- Description of the task
Give an exact transcription of every line, dropping the images.

- Given information
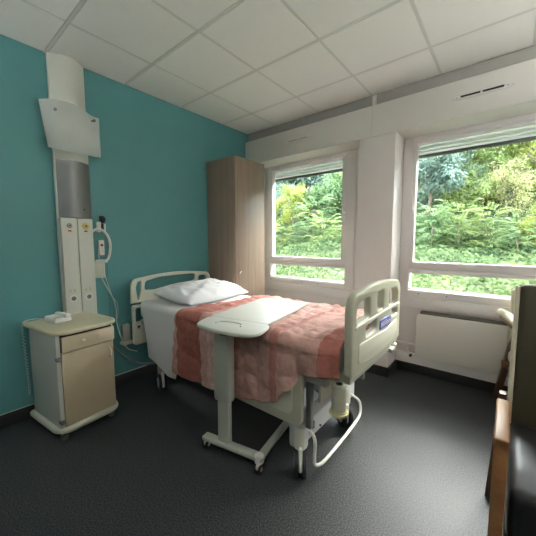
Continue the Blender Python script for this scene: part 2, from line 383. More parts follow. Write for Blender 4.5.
# ------------------------------------------------------------------ wardrobe
wl=(.24,-.46,0)
wd=empty('wardrobe',wl,0,'tall brown wood-grain wardrobe standing in the corner by the left window','wardrobe')
LB(MB().box(0.004,.455,-.722,-.215,0.05,2.305,.002),'carcass',M['ward'],wd,wl)
LB(MB().box(.01,.44,-.71,-.225,0,.05),'plinth',M['dark'],wd,wl)
dr=LB(MB().box(.457,.476,-.720,-.217,.055,2.302,.002),'door',M['ward'],wd,wl)
h=LB(MB().cyl((.476,-.672,1.02),(.497,-.672,1.02),.008,seg=12).sph((.50,-.672,1.02),.014),'handle',M['chrome'],None,wl); h.parent=dr
h=LB(MB().cyl((.476,-.672,.96),(.481,-.672,.96),.008,seg=12),'lock',M['chrome'],None,wl); h.parent=dr

# ------------------------------------------------------------------ bedhead column
cl=(0,-2.14,.62)
col=empty('bedhead_supply_column',cl,0,'tall white and grey service column running up the teal wall','wall column')
def arcprism(y0,y1,x0,bulge,z0,z1,xb=.002,n=14):
    b=bmesh.new(); lo=[];hi=[]
    pts=[(xb,y0)]+[(x0+bulge*math.sin(PI*k/n),y0+(y1-y0)*k/n) for k in range(n+1)]+[(xb,y1)]
    for z,L in ((z0,lo),(z1,hi)):
        for x,y in pts: L.append(b.verts.new((x,y,z)))
    N=len(pts)
    for k in range(N): b.faces.new((lo[k],lo[(k+1)%N],hi[(k+1)%N],hi[k]))
    b.faces.new(lo[::-1]); b.faces.new(hi); return b
def AP(name,m,*a,**k):
    o=MB(); bb=arcprism(*a,**k); o._add(bb,0,None,True); return LB(o,name,m,col,cl)
LB(MB().box(.002,.035,-2.262,-2.018,.62,H-.002,.003),'back_channel',M['gridwhite'],col,cl)
AP('upper_cover',M['gridwhite'],-2.252,-2.014,.035,.055,2.02,H-.003)
AP('grey_cover',M['colgrey'],-2.252,-2.014,.038,.060,1.565,2.018)
LB(MB().box(.03,.085,-2.255,-2.143,.62,1.562,.006),'left_outlet_panel',M['gridwhite'],col,cl)
LB(MB().box(.03,.085,-2.138,-2.025,.62,1.562,.006),'right_outlet_panel',M['gridwhite'],col,cl)
LB(MB().cyl((.085,-2.09,1.635),(.100,-2.085,1.635),.005,seg=8),'indicator',M['black'],col,cl)
for y,m,nm in ((-2.2,'hinge','grey gas outlet'),(-2.083,'yellow','yellow-ringed gas outlet')):
    o=LB(MB().cyl((.085,y,1.50),(.097,y,1.50),.026 if m=='yellow' else .019,seg=20,bev=.002),'gas_outlet',M[m],col,cl); o['label']=nm
    q=LB(MB().cyl((.097,y,1.50),(.104,y,1.50),.014,seg=16),'outlet_ring',M['chrome'],None,cl); q.parent=o
    q=LB(MB().cyl((.104,y,1.50),(.106,y,1.50),.007,seg=12),'outlet_core',M['black'],None,cl); q.parent=o
    q=LB(MB().box(.085,.088,y-.010,y+.014,1.452,1.464,.001),'outlet_label',M['red'],None,cl); q.parent=o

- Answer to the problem
Continue the Blender Python script for this scene: part 2, from line 383. More parts follow. Write for Blender 4.5.
# ------------------------------------------------------------------ wardrobe
wl=(.24,-.46,0)
wd=empty('wardrobe',wl,0,'tall brown wood-grain wardrobe standing in the corner by the left window','wardrobe')
LB(MB().box(0.004,.455,-.722,-.215,0.05,2.305,.002),'carcass',M['ward'],wd,wl)
LB(MB().box(.01,.44,-.71,-.225,0,.05),'plinth',M['dark'],wd,wl)
dr=LB(MB().box(.457,.476,-.720,-.217,.055,2.302,.002),'door',M['ward'],wd,wl)
h=LB(MB().cyl((.476,-.672,1.02),(.497,-.672,1.02),.008,seg=12).sph((.50,-.672,1.02),.014),'handle',M['chrome'],None,wl); h.parent=dr
h=LB(MB().cyl((.476,-.672,.96),(.481,-.672,.96),.008,seg=12),'lock',M['chrome'],None,wl); h.parent=dr

# ------------------------------------------------------------------ bedhead column
cl=(0,-2.14,.62)
col=empty('bedhead_supply_column',cl,0,'tall white and grey service column running up the teal wall','wall column')
def arcprism(y0,y1,x0,bulge,z0,z1,xb=.002,n=14):
    b=bmesh.new(); lo=[];hi=[]
    pts=[(xb,y0)]+[(x0+bulge*math.sin(PI*k/n),y0+(y1-y0)*k/n) for k in range(n+1)]+[(xb,y1)]
    for z,L in ((z0,lo),(z1,hi)):
        for x,y in pts: L.append(b.verts.new((x,y,z)))
    N=len(pts)
    for k in range(N): b.faces.new((lo[k],lo[(k+1)%N],hi[(k+1)%N],hi[k]))
    b.faces.new(lo[::-1]); b.faces.new(hi); return b
def AP(name,m,*a,**k):
    o=MB(); bb=arcprism(*a,**k); o._add(bb,0,None,True); return LB(o,name,m,col,cl)
LB(MB().box(.002,.035,-2.262,-2.018,.62,H-.002,.003),'back_channel',M['gridwhite'],col,cl)
AP('upper_cover',M['gridwhite'],-2.252,-2.014,.035,.055,2.02,H-.003)
AP('grey_cover',M['colgrey'],-2.252,-2.014,.038,.060,1.565,2.018)
LB(MB().box(.03,.085,-2.255,-2.143,.62,1.562,.006),'left_outlet_panel',M['gridwhite'],col,cl)
LB(MB().box(.03,.085,-2.138,-2.025,.62,1.562,.006),'right_outlet_panel',M['gridwhite'],col,cl)
LB(MB().cyl((.085,-2.09,1.635),(.100,-2.085,1.635),.005,seg=8),'indicator',M['black'],col,cl)
for y,m,nm in ((-2.2,'hinge','grey gas outlet'),(-2.083,'yellow','yellow-ringed gas outlet')):
    o=LB(MB().cyl((.085,y,1.50),(.097,y,1.50),.026 if m=='yellow' else .019,seg=20,bev=.002),'gas_outlet',M[m],col,cl); o['label']=nm
    q=LB(MB().cyl((.097,y,1.50),(.104,y,1.50),.014,seg=16),'outlet_ring',M['chrome'],None,cl); q.parent=o
    q=LB(MB().cyl((.104,y,1.50),(.106,y,1.50),.007,seg=12),'outlet_core',M['black'],None,cl); q.parent=o
    q=LB(MB().box(.085,.088,y-.010,y+.014,1.452,1.464,.001),'outlet_label',M['red'],None,cl); q.parent=o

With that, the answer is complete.